Esta frase es generalmente un recurso que, quien se sabe perdedor de la contienda, utiliza para zanjar la secuencia. Pero como se trata de una frase hecha y bastante recurrente, en ocasiones se va desgastando y produce hastío, como muchos otros recursos del albur cuando no se echa mano de la innovación, que es una cualidad muy apreciada entre los albureros, aunque no verbalizada como tal.

Estas son algunas de las particularidades semánticas y morfológicas de este juego verbal; un subcódigo que está en vías de extinción como ha sucedido con algunos otros subcódigos o variantes dentro de las propias lenguas. Se va convirtiendo entonces en una pieza de museo que ha de analizarse siempre dentro de su contexto.

Digo esto porque se le han adjudicado sambenitos como el de ser una práctica machista que oculta una subyacente tendencia homosexual, o de ser un lenguaje agresivo y excluyente para la mujer, aunque ahí habría que preguntarles a las mujeres que lo practican. La verdad es que no tengo desde la lingüística los elementos que pudieran arrojar luz sobre ese asunto, como probablemente no los tuvieron desde el mero ejercicio de la opinión autores más reputados como Carlos Monsiváis.
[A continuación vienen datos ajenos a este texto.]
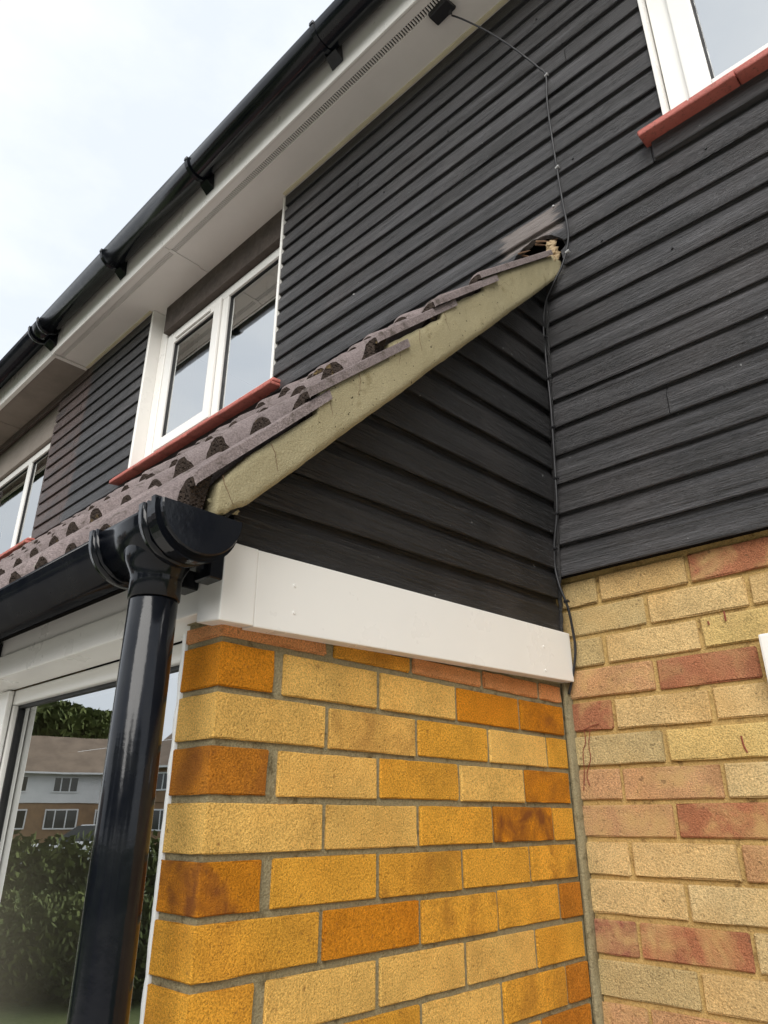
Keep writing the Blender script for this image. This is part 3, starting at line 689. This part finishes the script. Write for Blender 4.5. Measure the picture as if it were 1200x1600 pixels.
# ================================================================== cable
cab = thing('cable', 'thin black cable clipped down the boards into the inner corner', 'cable', (.16, .96, 2.3))
Pu = [at(706, 24, 2, 2.872), at(725, 31, 1, .868), at(760, 48, 1, .885), at(792, 68, 1, .905), at(822, 90, 1, .935), at(843, 107, 1, .958), at(853, 118, 1, .966), at(855, 160, 1, .967), at(861, 205, 1, .967), at(870, 262, 1, .967), at(879, 315, 1, .967),
      at(886, 350, 1, .966), at(888, 372, 1, .966), at(884, 396, 1, .964), at(877, 418, 1, .960), at(866, 440, 1, .955), at(853, 470, 1, .952), at(849, 505, 1, .952), at(851, 540, 1, .953), at(856, 590, 1, .953), at(861, 640, 1, .953), at(865, 700, 1, .953), at(868, 750, 1, .952),
      at(870, 800, 1, .952), at(866, 850, 1, .953), at(867, 885, 1, .954), at(874, 915, 1, .955), at(882, 935, 1, .960), at(889, 955, 1, .970), at(895, 985, 1, .985), at(899, 1015, 1, .992), at(896, 1050, 1, .995), at(889, 1085, 1, .995)]
mesh('sheath', tube(smoothpath(Pu, 6), .0033, 8), BKC, cab, True)
bx = at(690, 15, 2, SZ)
jb = mesh('connector_box', hexa([tuple(bx+Vector(v)) for v in ((-.045, -.022, -.026), (.045, -.030, -.026), (.052, .022, -.026), (-.040, .026, -.026), (-.050, -.026, -.001), (.042, -.034, -.001), (.050, .028, -.001), (-.044, .032, -.001))], .004), BKC, cab)
mesh('cable_gland', tube([bx+Vector((.035, .008, -.016)), at(704, 23, 2, 2.875)], [.008, .006], 10), BKC, cab)
for q, yy in (((853, 118), .966), ((870, 262), .967), ((886, 394), .964), ((851, 528), .952), ((856, 592), .952), ((863, 668), .952), ((868, 748), .952), ((870, 803), .952), ((866, 858), .952), ((884, 940), .964)):
    c = at(q[0], q[1], 1, yy)
    mesh('cable_clip', join(tube([c+Vector((-.004, 0, 0)), c+Vector((.007, -.002, 0))], .0042, 8), tube([c+Vector((.0065, .006, 0)), c+Vector((.0065, -.006, 0))], [.0018, .0026], 8)), METAL if q[1] < 400 else BKC, cab)
# ================================================================== white box on the right edge
bxx = thing('wall_box', 'white plastic box on the buff brick wall near the right edge', 'box', (.55, 1.0, .27))
mesh('casing', box((.468, .975, .285), (.66, 1.009, .392), .005, 2), WH, bxx)
mesh('lower_flange', box((.474, .985, .262), (.66, 1.0085, .2845), .002), GASK, bxx)
# dried red drips on the brick by the corner
def drip(pts, r=.0009):
    P = smoothpath([at(a, b, 1, BY-.0035) for a, b in pts], 4)
    mesh('paint_drip', tube(P, [r*(1.1+.6*noise.noise((p.z*200, 3, 1))) for p in P], 5), DRIP, house)
drip([(913, 1142), (915, 1160), (911, 1175), (913, 1205), (912, 1235)]); drip([(922, 1140), (920, 1165), (923, 1185), (917, 1210), (922, 1228)]); drip([(912, 1140), (925, 1134), (936, 1131)])
drip([(1158, 1150), (1162, 1165), (1168, 1176)], .0016); drip([(1131, 955), (1134, 970)], .0016); drip([(1106, 971), (1108, 976)], .0016); 
# nail heads and a bent nail on the boards
for px, py in ((865, 322), (1103, 232), (553, 460), (810, 42), (838, 30), (842, 72), (878, 68), (895, 248), (940, 376), (1050, 388), (700, 205), (525, 400), (600, 300)):
    c = at(px, py, 1, FY-.001); mesh('nail_head', tube([c+Vector((0, .002, 0)), c-Vector((0, .003, 0))], [.0036, .003], 8), METAL if px in (865, 553) else GASK, house)
# ================================================================== what the glass mirrors: street opposite
def far(az, dist, z=GZ):
    return Vector((-.6-math.sin(R(az))*dist, -math.cos(R(az))*dist, z))
def building(label, az, dist, length, depth, eave, ridge, upper, lower, turn=0, flip=False):
    c = far(az, dist); o = thing('distant_house', label, 'house', c)
    fwd = Vector((math.sin(R(az)), math.cos(R(az)), 0)); fwd.rotate(Matrix.Rotation(R(turn), 3, 'Z')); rt = Vector((fwd.y, -fwd.x, 0))
    def P(u, v, z): return c+rt*u+fwd*v+Vector((0, 0, z))     # v towards us
    def bx_(u0, u1, v0, v1, z0, z1): return hexa([P(u0, v0, z0), P(u1, v0, z0), P(u1, v1, z0), P(u0, v1, z0), P(u0, v0, z1), P(u1, v0, z1), P(u1, v1, z1), P(u0, v1, z1)])
    h = length/2
    mesh('wall', bx_(-h, h, -depth, 0, 0, 2.6), lower, o); mesh('wall', bx_(-h-.02, h+.02, -depth, .06, 2.61, eave), upper, o)
    V = [P(-h-.3, .5, eave-.1), P(h+.3, .5, eave-.1), P(h+.3, -depth/2, ridge), P(-h-.3, -depth/2, ridge), P(-h-.3, -depth-.5, eave-.1), P(h+.3, -depth-.5, eave-.1)]
    mesh('roof', (V, [(0, 1, 2, 3), (3, 2, 5, 4), (0, 3, 4), (1, 5, 2), (0, 4, 5, 1)]), RTILE, o)
    mesh('gutter', bx_(-h-.3, h+.3, .5, .6, eave-.15, eave-.03), WBOARD, o)
    for u in [-h+1.8+3.4*i for i in range(int((length-2)/3.4)+1)]:
        for z, hh, ww in ((3.3, 1.1, 1.7), (.9, 1.3, 2.2)):
            vv = .07 if z > 2 else .01
            f = mesh('window', join(bx_(u-ww/2, u+ww/2, vv, vv+.05, z, z+.09), bx_(u-ww/2, u+ww/2, vv, vv+.05, z+hh-.09, z+hh), bx_(u-ww/2, u-ww/2+.09, vv, vv+.05, z+.09, z+hh-.09), bx_(u+ww/2-.09, u+ww/2, vv, vv+.05, z+.09, z+hh-.09),
                 bx_(u-ww/6-.04, u-ww/6+.04, vv, vv+.05, z+.09, z+hh-.09), bx_(u+ww/6-.04, u+ww/6+.04, vv, vv+.05, z+.09, z+hh-.09)), WBOARD, o)
            mesh('pane', bx_(u-ww/2+.09, u+ww/2-.09, vv+.002, vv+.02, z+.09, z+hh-.09), DGL, f)
    return o
building('white boarded terrace across the road, mirrored in the ground floor window', 67.6, 58, 15, 8, 4.7, 7.5, WBOARD, DBRICK)
building('brown brick house at the far end of the road, mirrored beside the downpipe', 57.5, 48, 9, 8, 4.8, 7.6, DBRICK, DBRICK, 35)
def leaves(name, centers, n, size, mat, parent=None, **kw):
    V, F = [], []
    for _ in range(n):
        c, rx, ry, rz = random.choice(centers); u = Vector((random.gauss(0, 1), random.gauss(0, 1), random.gauss(0, 1))).normalized()*(random.random()**.28)
        p_ = Vector((c[0]+u.x*rx, c[1]+u.y*ry, c[2]+u.z*rz)); a = Vector((random.gauss(0, 1), random.gauss(0, 1), random.gauss(0, 1))).normalized()*size; b = a.orthogonal().normalized()*size*.6
        k = len(V); V += [p_-a, p_+b, p_+a, p_-b]; F.append((k, k+1, k+2, k+3))
    return mesh(name, (V, F), mat, parent, **kw)
for j, (az, dist, hgt, lab) in enumerate(((68.5, 76, 12.6, 'broad green tree behind the white terrace'), (64.5, 80, 12.2, 'round green tree behind the right half of the terrace'))):
    c = far(az, dist); t = thing('tree', lab, 'tree', c)
    mesh('trunk', tube([c, c+Vector((0, .1, hgt*.3)), c+Vector((.1, 0, hgt*.6))], [.4, .3, .15], 10), BARK, t)
    leaves('crown', [((c.x+random.uniform(-4, 4), c.y+random.uniform(-4, 4), c.z+hgt*random.uniform(.5, .82)), 2.6, 2.6, 1.9) for _ in range(16)], 16000, .42, LEAFM, t)
for j, (az, dist, hgt, lab) in enumerate(((-70, 17, 9, 'dense tree added out of view to the right, behind the viewer'), (-42, 20, 10, 'tall spreading tree added out of view behind the viewer, second from the right'), (-12, 19, 9, 'added unseen tree with a low crown straight behind the viewer'), (14, 22, 9, 'unseen leafy tree added across the lawn behind the viewer'))):  # unseen trees added behind the viewer to darken reflections in the black plastic
    c = far(az, dist); t = thing('tree', lab, 'tree', c)
    mesh('trunk', tube([c, c+Vector((0, .1, hgt*.3)), c+Vector((.1, 0, hgt*.6))], [.3, .22, .12], 10), BARK, t)
    leaves('crown', [((c.x+random.uniform(-3, 3), c.y+random.uniform(-3, 3), c.z+hgt*random.uniform(.35, .82)), 2.3, 2.3, 1.8) for _ in range(16)], 7000, .26, LEAFM, t)
hc = far(66, 13); d_ = Vector((math.cos(R(66)), -math.sin(R(66)), 0))
leaves('hedge', [(tuple(hc+d_*u+Vector((0, 0, .65+.1*random.random()))), .7, .7, .72) for u in [x*.5 for x in range(-20, 21)]], 26000, .085, LEAFM, label='leafy green garden hedge across the lawn, seen mirrored in the window', category='hedge')
for j, (az, dist, rr_, lab) in enumerate(((70, 8.5, .8, 'rounded shrub nearest the mirrored left edge of the window'), (67, 7.4, .75, 'low leafy shrub on the lawn in front of the hedge'), (64, 8.2, .8, 'spreading shrub on the lawn, mirrored beside the downpipe'), (61.5, 7.2, .7, 'small shrub on the lawn, mirrored right of the downpipe'))):
    c = far(az, dist); t = thing('shrub', lab, 'shrub', c, group='shrubs on the front lawn')
    leaves('foliage', [((c.x+random.uniform(-.35, .35), c.y+random.uniform(-.35, .35), c.z+.42), rr_*.8, rr_*.8, .46) for _ in range(5)], 5000, .045, LEAFM, t)
# parked car
cc = far(64.8, 24); car = thing('car', 'silver car parked in the street beyond the hedge, mirrored in the ground floor window', 'car', cc)
fd = Vector((math.sin(R(66+80)), math.cos(R(66+80)), 0)); sdv = Vector((fd.y, -fd.x, 0))
def CP(u, v, z): return cc+fd*u+sdv*v+Vector((0, 0, z))
prof = [(-2.1, .35), (-2.15, .62), (-1.95, .82), (-1.0, .95), (-.35, .98), (1.35, .98), (1.95, .92), (2.1, .6), (2.05, .35)]
V, F = sweep(lambda i, v: [CP(u*(1 if abs(v) < .8 else .97), v, .02+z*(1 if abs(v) < .8 else .965)) for u, z in prof], [-.86, -.78, 0, .78, .86])
mesh('body', (V, F), CARP, car, True)
cab_ = [(-.75, .96), (-.15, 1.40), (1.0, 1.44), (1.65, .97)]
mesh('cabin', sweep(lambda i, v: [CP(u*.97 if abs(v) > .6 else u, v*(1 if z < 1 else .8), .02+z) for u, z in cab_], [-.78, -.6, 0, .6, .78]), DGL, car)
mesh('car_roof', hexa([CP(-.1, -.5, 1.415), CP(1.0, -.5, 1.455), CP(1.0, .5, 1.455), CP(-.1, .5, 1.415), CP(-.05, -.48, 1.45), CP(.95, -.48, 1.48), CP(.95, .48, 1.48), CP(-.05, .48, 1.45)], .01), CARP, car)
for u in (-1.35, 1.3):
    for v in (-.8, .8):
        wl = mesh('wheel', tube([CP(u, v-.1, .32), CP(u, v+.1, .32)], .32, 20), TYRE, car); mesh('rim', tube([CP(u, v+.101*(1 if v > 0 else -1), .32), CP(u, v+.108*(1 if v > 0 else -1), .32)], .2, 16), CARP, wl)
for v in (-.6, .6): mesh('headlight', hexa([CP(-2.14, v-.16, .62), CP(-2.14, v+.16, .62), CP(-1.95, v+.16, .62), CP(-1.95, v-.16, .62), CP(-2.05, v-.16, .78), CP(-2.05, v+.16, .78), CP(-1.9, v+.16, .79), CP(-1.9, v-.16, .79)], .01), WHF, car)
Por otra parte, si el albur está en extinción es más posible que se deba a una pereza mental generalizada en los círculos en que solía practicarse. Sería dar un salto lógico postular pomposamente una “deconstrucción de las masculinidades”, como también lo sería aseverar que el alburero es machista por definición. Me parece que esta visión entraña una cierta dosis de clasismo y en general desconocimiento de la naturaleza puramente lúdica que tiene el albur y de su función como vehículo de socialización para crear vínculos de amistad.

Soy periodista de izquierda, lingüista que desarrolla su trabajo al margen de la academia, y todo el tiempo crecí en la periferia. Estoy comprometido con las causas sociales y soy enemigo de cualquier tipo de homofobia, misoginia o machismo. He practicado y sigo practicando el albur. Cuando lo hago, no cruza por mi mente ninguna intención de sometimiento, imposición o ejercicio del poder; solo lo hago porque me gusta mucho reír, y esa es la manera que tengo de hacerlo en ciertos círculos donde convivo.

Tampoco metería las manos al fuego por las posturas de otros albureros, así como tampoco tomaría su asiduidad a esta práctica como parámetro para medir su calidad moral. Queda aquí el testimonio de este fenómeno lingüístico que está en proceso de convertirse en parte de un pasado al que, por la misma evolución constante de la lengua, puede que no volvamos más.